A look inside the processes behind Taylor guitars
According to the Timeline section of Taylor’s website, Bob Taylor had this to say about his first guitar, “I worked on that guitar my whole 11th grade year, and the day I strung it up was pretty great. My friends came over and we all played it and everyone thought it was the best guitar they’d ever strummed. Like we really knew, or something. Actually, it was a pile and wasn’t made very well, but it wasn’t too bad for a 17-year-old kid working on his own and not knowing anything about the subject.”
Click here to watch our video tour of the factory, with exclusive interviews with Bob Taylor. |
Bob Taylor and crew were kind enough to offer Premier Guitar an opportunity to tour Taylor world headquarters in El Cajon, California. Nestled in a non-descript industrial park in a San Diego suburb, Taylor has created a campus that runs the gamut from low-key gift shop to high-tech robotic finishing rooms, all within walking distance of one another.
Waiting in said gift shop for the tour to start, we were honored when Bob himself arrived to show us around, offering a glimpse into his overriding sense of stewardship as well as his love for the instrument, demonstrated by everything from our personal tour to his ongoing quest for earth-friendly woods and manufacturing techniques. What follows is a small glimpse into the future of guitar building, according to Bob Taylor.
Here the tops are being glued on a carousel clamp following the wood seasoning process, which varies for different types of wood. When working with spruce (as seen here) it is air-dried from three weeks to a month before being over-dried in an oven for two hours. In then goes into a climate controlled room, where it stabilizes at 70 degrees, for 47 percent relative humidity.
Following the clamps, these bookmatched pieces of wood will be run through a sander to be brought to the appropriate thickness. They will then be graded and cut to shape with the help of a proprietary laser cutter. “These [laser cut shapes] are right on the money,” says Bob. “They are cut to within a 1000th of an inch of where we want them to be. It’s a nice, accurate, highly civilized way to get the job done.”
All of these processes happen in quick succession, although the glue joint itself is fairly large and needs to remain clamped for three hours before it can be removed from the jig. In less than ten minutes, workers can put 65 necks into the contraption. “We’ll design a method to get a guitar made, we’ll tool it really heavily and then make a procedure so that we’re done with a specific operation in a couple of minutes and onto something else,” says Bob. Most stations are set up to allow workers to do other tasks in-between these operations, such as installing side dots in fretboards and loading stock into CNC machines.

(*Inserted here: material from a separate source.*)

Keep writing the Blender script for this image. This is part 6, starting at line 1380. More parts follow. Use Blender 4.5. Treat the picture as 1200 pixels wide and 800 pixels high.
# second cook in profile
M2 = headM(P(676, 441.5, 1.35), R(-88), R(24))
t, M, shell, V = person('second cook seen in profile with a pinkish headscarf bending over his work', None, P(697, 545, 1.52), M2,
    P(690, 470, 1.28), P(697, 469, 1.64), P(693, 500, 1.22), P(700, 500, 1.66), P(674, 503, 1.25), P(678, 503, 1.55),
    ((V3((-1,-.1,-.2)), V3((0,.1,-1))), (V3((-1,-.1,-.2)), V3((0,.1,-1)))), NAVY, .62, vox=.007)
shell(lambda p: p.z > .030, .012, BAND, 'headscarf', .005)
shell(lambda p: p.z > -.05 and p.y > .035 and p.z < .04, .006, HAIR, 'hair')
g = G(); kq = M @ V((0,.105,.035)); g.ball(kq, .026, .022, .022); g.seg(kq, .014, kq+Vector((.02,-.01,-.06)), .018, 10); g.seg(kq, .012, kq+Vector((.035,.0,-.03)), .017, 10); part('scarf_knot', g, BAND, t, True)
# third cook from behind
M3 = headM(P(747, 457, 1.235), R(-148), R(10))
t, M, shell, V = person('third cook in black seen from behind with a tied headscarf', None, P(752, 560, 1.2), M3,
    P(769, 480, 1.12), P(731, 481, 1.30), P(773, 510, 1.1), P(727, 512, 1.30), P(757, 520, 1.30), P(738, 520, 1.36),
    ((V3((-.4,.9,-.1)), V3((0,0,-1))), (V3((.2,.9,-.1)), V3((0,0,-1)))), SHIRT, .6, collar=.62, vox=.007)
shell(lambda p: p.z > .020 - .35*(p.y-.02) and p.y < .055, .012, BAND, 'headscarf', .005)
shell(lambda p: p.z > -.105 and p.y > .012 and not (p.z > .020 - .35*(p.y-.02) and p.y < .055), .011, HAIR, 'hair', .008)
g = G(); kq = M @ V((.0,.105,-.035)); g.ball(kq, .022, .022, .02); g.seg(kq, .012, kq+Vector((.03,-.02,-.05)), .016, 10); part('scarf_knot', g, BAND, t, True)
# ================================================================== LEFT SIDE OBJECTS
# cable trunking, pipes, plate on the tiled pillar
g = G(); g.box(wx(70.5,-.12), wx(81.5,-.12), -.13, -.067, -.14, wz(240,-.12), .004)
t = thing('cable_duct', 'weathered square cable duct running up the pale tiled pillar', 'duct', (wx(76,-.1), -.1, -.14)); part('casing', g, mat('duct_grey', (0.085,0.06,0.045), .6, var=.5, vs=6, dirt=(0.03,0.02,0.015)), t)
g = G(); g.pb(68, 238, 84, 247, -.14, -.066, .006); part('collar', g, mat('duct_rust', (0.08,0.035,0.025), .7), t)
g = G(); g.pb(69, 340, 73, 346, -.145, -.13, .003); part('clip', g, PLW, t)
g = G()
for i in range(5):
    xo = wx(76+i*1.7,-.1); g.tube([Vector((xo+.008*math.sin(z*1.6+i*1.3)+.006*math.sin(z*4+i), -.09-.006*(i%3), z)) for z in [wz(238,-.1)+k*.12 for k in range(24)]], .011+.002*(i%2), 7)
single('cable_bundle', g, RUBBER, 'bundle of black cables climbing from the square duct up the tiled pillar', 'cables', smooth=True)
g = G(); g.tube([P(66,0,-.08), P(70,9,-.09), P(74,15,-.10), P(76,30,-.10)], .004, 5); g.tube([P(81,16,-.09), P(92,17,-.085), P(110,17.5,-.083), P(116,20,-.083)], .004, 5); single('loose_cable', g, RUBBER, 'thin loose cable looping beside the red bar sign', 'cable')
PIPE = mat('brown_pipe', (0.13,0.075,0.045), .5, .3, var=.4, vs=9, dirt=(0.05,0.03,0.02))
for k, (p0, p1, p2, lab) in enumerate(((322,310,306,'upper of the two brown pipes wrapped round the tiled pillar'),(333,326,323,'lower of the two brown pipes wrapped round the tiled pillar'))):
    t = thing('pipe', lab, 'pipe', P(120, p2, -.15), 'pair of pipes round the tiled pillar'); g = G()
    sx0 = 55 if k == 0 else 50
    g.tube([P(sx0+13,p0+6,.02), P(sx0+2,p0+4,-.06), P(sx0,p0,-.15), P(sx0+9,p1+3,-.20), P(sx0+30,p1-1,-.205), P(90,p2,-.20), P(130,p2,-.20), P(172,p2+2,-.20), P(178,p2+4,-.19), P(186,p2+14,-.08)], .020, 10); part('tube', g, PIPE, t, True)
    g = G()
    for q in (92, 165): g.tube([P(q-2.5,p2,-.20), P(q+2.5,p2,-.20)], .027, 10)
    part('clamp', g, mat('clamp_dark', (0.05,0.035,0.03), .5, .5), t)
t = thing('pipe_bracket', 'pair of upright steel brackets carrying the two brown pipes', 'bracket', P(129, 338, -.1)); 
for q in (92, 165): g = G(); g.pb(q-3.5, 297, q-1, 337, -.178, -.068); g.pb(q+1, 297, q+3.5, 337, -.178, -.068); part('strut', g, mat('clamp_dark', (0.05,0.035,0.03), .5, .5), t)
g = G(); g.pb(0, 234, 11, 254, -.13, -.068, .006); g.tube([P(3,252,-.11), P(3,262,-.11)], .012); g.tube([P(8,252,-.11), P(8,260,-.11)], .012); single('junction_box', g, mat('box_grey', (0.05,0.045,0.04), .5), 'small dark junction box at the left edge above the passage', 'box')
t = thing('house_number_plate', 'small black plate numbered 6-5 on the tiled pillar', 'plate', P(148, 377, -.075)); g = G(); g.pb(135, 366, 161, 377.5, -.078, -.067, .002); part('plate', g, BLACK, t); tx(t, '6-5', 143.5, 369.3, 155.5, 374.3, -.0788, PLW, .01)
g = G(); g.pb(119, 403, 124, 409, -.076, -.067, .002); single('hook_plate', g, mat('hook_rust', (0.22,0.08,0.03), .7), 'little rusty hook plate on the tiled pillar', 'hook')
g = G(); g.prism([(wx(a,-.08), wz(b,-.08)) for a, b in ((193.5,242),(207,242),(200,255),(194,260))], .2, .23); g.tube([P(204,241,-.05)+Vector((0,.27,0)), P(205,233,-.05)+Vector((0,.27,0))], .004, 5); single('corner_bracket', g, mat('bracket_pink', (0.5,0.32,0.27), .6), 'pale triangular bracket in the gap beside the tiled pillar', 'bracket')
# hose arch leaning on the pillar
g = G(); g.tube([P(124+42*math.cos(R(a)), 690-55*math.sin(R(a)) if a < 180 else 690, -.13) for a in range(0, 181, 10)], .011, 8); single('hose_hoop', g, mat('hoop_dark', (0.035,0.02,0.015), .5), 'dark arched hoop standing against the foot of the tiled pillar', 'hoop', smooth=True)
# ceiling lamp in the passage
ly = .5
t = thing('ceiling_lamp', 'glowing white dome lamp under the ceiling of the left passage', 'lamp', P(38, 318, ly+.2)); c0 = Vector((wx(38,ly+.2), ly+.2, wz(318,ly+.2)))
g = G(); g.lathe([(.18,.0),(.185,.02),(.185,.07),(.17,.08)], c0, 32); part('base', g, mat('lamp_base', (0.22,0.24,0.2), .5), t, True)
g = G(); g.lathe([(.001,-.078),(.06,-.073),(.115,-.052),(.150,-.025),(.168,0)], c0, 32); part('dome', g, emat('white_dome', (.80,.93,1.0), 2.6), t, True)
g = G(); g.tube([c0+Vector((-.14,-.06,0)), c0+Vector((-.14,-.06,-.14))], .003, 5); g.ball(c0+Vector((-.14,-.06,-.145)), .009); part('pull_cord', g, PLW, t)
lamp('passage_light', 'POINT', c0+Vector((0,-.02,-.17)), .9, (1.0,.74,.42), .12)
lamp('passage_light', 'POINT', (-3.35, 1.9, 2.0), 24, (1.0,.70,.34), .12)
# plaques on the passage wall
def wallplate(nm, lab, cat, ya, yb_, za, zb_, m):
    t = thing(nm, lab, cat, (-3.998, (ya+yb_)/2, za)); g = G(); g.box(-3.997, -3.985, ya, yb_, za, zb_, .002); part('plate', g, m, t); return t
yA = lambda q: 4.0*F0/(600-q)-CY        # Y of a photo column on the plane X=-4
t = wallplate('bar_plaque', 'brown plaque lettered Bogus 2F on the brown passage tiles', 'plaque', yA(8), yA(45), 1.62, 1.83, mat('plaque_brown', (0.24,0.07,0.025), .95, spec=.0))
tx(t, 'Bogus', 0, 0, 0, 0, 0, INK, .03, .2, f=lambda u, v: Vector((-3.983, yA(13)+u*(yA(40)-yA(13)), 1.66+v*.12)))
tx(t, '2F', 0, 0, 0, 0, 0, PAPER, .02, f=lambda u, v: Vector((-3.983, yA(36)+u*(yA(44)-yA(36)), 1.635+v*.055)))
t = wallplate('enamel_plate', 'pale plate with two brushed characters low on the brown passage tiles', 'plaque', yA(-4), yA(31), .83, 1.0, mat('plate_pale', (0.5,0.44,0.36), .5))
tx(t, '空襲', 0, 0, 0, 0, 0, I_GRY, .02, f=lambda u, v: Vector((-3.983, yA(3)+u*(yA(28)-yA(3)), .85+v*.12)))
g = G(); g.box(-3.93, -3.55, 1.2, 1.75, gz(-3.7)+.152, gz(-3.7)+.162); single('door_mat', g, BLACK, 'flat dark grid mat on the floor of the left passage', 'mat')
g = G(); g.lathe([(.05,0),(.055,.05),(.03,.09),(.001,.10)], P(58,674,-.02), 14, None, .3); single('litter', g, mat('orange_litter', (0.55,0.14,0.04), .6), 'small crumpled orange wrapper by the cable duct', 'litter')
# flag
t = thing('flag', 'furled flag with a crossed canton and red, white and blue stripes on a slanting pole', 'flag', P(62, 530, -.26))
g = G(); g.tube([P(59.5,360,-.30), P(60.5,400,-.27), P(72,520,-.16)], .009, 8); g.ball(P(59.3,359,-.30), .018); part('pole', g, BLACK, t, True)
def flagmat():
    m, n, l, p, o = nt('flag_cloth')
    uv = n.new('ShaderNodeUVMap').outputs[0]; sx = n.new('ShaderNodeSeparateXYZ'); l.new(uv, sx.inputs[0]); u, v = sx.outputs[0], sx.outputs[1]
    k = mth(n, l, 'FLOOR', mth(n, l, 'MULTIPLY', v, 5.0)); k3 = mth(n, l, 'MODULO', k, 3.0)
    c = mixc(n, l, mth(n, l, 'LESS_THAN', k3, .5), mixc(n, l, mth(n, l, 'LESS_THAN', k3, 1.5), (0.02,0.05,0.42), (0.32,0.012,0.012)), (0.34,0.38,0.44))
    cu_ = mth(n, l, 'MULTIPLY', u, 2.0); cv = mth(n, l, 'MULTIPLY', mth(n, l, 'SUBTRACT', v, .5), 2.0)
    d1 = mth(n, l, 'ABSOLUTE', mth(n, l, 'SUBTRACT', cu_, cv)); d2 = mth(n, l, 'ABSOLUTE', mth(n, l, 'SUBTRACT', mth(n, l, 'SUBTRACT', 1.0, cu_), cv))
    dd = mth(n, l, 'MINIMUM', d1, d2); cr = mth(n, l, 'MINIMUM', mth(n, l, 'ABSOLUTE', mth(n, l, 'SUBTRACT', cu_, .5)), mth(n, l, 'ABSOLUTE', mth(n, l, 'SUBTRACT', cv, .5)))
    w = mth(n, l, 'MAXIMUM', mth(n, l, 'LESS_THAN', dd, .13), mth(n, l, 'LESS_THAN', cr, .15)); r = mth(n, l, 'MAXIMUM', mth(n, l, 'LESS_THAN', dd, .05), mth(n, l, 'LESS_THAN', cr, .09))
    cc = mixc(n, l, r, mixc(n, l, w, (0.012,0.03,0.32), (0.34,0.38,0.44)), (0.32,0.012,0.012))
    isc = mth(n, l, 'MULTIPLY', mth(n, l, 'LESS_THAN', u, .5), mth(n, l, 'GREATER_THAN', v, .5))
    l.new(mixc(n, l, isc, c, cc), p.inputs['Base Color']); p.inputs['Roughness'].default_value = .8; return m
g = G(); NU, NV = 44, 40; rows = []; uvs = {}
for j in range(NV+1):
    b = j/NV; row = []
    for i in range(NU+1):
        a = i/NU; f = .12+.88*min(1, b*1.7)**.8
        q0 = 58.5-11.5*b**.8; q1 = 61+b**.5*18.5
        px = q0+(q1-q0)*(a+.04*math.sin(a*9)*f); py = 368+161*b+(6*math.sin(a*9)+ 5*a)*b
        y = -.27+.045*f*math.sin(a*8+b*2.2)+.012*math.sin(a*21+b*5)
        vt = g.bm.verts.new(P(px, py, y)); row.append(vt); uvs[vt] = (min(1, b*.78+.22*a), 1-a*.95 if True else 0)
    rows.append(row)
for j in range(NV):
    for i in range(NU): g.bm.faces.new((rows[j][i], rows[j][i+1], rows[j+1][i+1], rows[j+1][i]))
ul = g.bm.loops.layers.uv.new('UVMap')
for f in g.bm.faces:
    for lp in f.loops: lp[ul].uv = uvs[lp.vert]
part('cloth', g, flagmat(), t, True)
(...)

Just outside of the area where the necks are created, employees install bracing on guitars’ tops. Here, Mario installs the braces on a Taylor 410ce Dreadnought. To keep their bracing patterns straight, Taylor relies on a combination of employee expertise and plexi-glass fixtures. “We’ve got five shapes of guitars and we’ve got different bracing patterns that go on different shapes, so there’s a variety of tooling we need to get the bracing on right. We make simple fixtures out of plexiglass with the help of lasers,” Bob explains. Skill and timing are essential, as glue must be spread on the top and the braces placed before the glue gets tacky. While the headstock joint takes upwards of three hours to dry, these braces can be done in five minutes.
Because Taylor doesn’t build guitars in batches, it becomes critical to track specific guitars and their separate components (for example, the necks and bodies are finished separately). To accomplish this, Taylor relies on RFID tags applied to the back of each guitar. These tags are extremely versatile and can assist in everything from inventory management to identifying which guitars receive gloss or satin finishes.
As much as Taylor emphasizes tooling and efficient approaches to production, cutting binding slots is just one of a number of operations that must be done by hand. For these complex processes, the company has created a complete training program to teach employees these skills, including a staffed training department, web-based tutorials, videos and courses. In order to encourage another generation of guitar builders, Bob Taylor has also devoted a number of resources to educating high school students in the industrial arts. “We sponsor guitar-making courses in four local high schools. It has become part of the curriculum and we design the course. It’s basically wood shop revisited – we train the teachers and we give them the tools and materials they need. I’m really focused on bringing the industrial arts back into the schools,” he says.